-- start --
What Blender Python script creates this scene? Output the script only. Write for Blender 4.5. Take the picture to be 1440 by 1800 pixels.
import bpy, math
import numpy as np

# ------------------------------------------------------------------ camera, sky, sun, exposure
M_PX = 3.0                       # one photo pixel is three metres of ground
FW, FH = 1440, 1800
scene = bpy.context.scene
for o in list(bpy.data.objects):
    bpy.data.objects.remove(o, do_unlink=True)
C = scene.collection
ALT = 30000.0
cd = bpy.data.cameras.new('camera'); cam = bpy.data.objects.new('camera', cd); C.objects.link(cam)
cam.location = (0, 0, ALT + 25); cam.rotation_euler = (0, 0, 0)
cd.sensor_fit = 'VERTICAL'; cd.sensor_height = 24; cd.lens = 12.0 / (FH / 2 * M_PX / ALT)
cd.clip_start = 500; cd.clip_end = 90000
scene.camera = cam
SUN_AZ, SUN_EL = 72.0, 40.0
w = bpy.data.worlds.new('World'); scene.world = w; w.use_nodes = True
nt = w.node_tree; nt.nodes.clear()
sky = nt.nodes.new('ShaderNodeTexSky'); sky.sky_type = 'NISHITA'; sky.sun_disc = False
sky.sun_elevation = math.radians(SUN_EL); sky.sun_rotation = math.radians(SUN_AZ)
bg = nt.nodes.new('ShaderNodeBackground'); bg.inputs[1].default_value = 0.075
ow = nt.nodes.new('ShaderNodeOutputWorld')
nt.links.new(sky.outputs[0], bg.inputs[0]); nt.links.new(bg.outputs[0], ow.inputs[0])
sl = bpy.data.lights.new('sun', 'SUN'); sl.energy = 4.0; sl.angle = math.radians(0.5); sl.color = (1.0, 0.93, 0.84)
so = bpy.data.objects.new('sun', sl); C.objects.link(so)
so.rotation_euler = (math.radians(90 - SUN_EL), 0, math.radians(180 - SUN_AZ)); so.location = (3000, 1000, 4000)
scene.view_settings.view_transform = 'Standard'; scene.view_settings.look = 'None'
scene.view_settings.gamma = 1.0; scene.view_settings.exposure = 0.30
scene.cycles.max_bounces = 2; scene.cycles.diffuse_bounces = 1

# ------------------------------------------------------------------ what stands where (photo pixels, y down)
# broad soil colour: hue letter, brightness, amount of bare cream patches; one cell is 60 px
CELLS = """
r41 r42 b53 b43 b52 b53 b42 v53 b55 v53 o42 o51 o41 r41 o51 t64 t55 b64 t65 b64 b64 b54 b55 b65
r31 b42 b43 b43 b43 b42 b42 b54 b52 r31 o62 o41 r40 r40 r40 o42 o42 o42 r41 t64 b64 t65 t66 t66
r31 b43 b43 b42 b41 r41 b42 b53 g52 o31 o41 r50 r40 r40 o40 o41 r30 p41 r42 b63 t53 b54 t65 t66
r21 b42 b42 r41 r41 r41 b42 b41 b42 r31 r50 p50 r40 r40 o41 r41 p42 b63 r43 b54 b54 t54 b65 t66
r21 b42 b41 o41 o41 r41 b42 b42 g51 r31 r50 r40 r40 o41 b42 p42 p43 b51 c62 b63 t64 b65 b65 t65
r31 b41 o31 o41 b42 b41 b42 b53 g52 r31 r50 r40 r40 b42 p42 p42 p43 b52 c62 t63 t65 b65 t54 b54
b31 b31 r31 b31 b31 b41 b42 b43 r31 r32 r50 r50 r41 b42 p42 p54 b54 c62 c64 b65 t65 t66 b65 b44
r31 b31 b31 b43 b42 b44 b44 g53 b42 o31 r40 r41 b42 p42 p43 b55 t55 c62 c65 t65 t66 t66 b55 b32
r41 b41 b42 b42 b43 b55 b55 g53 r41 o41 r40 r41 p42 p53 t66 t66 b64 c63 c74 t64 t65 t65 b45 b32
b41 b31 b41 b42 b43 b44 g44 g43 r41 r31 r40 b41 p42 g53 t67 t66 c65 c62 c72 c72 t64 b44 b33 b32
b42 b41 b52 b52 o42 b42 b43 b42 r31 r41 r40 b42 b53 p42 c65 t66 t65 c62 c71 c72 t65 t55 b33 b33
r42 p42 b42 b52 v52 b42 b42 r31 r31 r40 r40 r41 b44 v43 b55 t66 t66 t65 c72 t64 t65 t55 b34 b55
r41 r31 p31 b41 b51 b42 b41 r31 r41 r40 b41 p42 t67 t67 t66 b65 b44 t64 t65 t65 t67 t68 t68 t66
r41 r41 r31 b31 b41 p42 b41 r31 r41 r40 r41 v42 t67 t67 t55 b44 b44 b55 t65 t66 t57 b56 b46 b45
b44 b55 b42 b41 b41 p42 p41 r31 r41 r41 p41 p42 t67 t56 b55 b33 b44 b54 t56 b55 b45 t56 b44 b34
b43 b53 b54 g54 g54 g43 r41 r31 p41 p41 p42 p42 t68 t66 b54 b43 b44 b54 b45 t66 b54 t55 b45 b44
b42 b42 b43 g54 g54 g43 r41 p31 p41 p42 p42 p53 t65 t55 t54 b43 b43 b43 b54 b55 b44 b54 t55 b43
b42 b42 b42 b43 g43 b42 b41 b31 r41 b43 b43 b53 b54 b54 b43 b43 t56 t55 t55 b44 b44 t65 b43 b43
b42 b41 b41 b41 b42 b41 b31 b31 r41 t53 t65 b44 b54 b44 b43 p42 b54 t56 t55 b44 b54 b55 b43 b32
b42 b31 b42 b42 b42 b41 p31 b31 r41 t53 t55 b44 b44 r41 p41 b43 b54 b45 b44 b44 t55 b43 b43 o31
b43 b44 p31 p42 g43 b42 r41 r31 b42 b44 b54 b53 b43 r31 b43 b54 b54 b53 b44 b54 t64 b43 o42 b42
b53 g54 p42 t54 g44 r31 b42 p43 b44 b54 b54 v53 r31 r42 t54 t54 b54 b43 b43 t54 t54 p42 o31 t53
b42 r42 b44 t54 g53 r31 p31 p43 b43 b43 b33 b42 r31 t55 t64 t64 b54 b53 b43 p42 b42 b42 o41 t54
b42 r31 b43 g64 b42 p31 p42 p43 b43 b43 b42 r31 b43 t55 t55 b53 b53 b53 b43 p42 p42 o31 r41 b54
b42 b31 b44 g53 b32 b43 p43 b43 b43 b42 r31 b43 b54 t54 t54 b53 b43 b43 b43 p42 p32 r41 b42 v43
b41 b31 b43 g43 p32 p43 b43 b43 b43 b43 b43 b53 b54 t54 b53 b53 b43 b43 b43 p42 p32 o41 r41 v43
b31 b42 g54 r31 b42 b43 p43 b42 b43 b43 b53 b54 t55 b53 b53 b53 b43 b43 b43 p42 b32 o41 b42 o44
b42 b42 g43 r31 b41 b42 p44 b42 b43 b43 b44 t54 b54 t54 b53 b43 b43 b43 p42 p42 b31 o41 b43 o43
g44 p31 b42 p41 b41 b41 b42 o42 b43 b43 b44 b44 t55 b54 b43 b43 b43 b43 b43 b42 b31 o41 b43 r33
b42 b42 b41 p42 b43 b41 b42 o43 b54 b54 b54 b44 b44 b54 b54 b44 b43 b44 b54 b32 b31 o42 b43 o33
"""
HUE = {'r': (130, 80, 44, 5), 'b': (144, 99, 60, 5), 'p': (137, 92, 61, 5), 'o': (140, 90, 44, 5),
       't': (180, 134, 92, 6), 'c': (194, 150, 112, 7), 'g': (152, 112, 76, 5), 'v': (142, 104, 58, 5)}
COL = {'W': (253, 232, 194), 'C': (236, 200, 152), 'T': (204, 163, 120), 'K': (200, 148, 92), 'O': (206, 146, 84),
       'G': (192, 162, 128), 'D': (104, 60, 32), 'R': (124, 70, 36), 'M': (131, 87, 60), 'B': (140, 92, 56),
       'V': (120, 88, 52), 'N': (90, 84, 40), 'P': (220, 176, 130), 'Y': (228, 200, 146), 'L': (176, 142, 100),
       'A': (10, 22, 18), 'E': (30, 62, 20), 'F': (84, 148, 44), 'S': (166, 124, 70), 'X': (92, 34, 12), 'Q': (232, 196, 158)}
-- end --
- GIVEN REQUEST: Only the lines from the opening of the material through the line with "import numpy as np" should be echoed, exactly as written.

- RESPONSE BELOW:
What Blender Python script creates this scene? Output the script only. Write for Blender 4.5. Take the picture to be 1440 by 1800 pixels.
import bpy, math
import numpy as np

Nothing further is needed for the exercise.